The Norse sea goddess Rán has been portrayed as a cruel woman, filled with a greedy desire to drag ships full of men down to the bottom of the ocean so that she may steal their lives and their treasure. She, along with her brother/husband Ægir, are sometimes identified as being neither Aesir nor Vanir, but older beings than the actual gods.

In Fridthjof’s Saga the hero is caught in a storm and mourns the idea the he must soon lay himself to rest on “Rán’s bed.” This saga also has the following passage:

“Gold is good to carry  / When you go a-wooing,
Empty-handed no one  / Comes to sea-blue Ran.
Cold is she to kisses,  / Flee’th from embraces,
But the sea-bride yieldeth / Met with shining gold.”

This ties in with the idea of Rán’s greed, for the men of old would make sure to always carry at least some small bit of gold with them when they were in dangerous waters. This gold would be used to win the favor of the sea goddess should the sailors meet a watery doom.

It seems odd that a society that has such strong ties with the sea would view it in such a negative light. It is not as if the Vikings were afraid of the open waters. They would sail out of sight of the land (something the ancient Greeks would never do) and the Vikings sailed far and wide.
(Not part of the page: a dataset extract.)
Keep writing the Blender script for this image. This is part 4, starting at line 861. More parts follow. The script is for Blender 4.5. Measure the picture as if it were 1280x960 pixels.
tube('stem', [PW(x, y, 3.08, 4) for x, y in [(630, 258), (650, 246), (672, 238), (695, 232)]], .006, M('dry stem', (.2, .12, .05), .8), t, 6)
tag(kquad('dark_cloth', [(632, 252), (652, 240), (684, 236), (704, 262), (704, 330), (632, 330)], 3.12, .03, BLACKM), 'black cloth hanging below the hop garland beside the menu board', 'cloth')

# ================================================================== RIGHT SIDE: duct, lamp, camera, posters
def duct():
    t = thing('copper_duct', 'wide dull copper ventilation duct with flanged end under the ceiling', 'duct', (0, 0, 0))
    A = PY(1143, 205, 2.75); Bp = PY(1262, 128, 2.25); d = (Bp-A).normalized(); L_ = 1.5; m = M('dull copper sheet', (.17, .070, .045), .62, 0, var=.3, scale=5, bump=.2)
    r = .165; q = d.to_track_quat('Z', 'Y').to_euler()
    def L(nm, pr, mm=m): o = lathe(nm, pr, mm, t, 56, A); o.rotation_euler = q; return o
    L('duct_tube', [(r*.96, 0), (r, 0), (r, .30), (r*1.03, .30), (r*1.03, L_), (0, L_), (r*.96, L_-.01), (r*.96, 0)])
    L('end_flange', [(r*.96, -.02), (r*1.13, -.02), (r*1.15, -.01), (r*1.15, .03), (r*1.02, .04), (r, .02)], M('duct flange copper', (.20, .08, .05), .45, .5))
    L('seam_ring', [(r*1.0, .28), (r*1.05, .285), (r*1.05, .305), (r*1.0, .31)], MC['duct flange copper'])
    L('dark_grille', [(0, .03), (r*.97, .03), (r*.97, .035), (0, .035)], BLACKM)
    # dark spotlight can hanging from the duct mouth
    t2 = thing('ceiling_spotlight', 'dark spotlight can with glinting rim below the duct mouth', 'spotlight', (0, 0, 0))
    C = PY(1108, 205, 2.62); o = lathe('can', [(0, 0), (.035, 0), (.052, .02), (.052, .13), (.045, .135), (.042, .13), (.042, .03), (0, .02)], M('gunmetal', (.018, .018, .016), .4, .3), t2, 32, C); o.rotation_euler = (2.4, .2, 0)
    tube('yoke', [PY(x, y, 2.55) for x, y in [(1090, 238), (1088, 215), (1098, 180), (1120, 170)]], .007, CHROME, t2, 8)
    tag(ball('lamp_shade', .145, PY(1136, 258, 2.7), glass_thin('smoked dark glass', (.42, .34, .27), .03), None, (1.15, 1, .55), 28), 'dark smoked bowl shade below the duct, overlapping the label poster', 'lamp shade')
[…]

They went to sea in ships that were amazingly well-adapted to traveling both on the ocean and inland waters but they also undoubtedly had a healthy respect for the dangers one could encounter when traveling Rán’s road.

I think the key point to remember is that death by drowning was not considered a noble thing, it would not earn you a seat in Valhalla but a place in the undersea hall of Rán.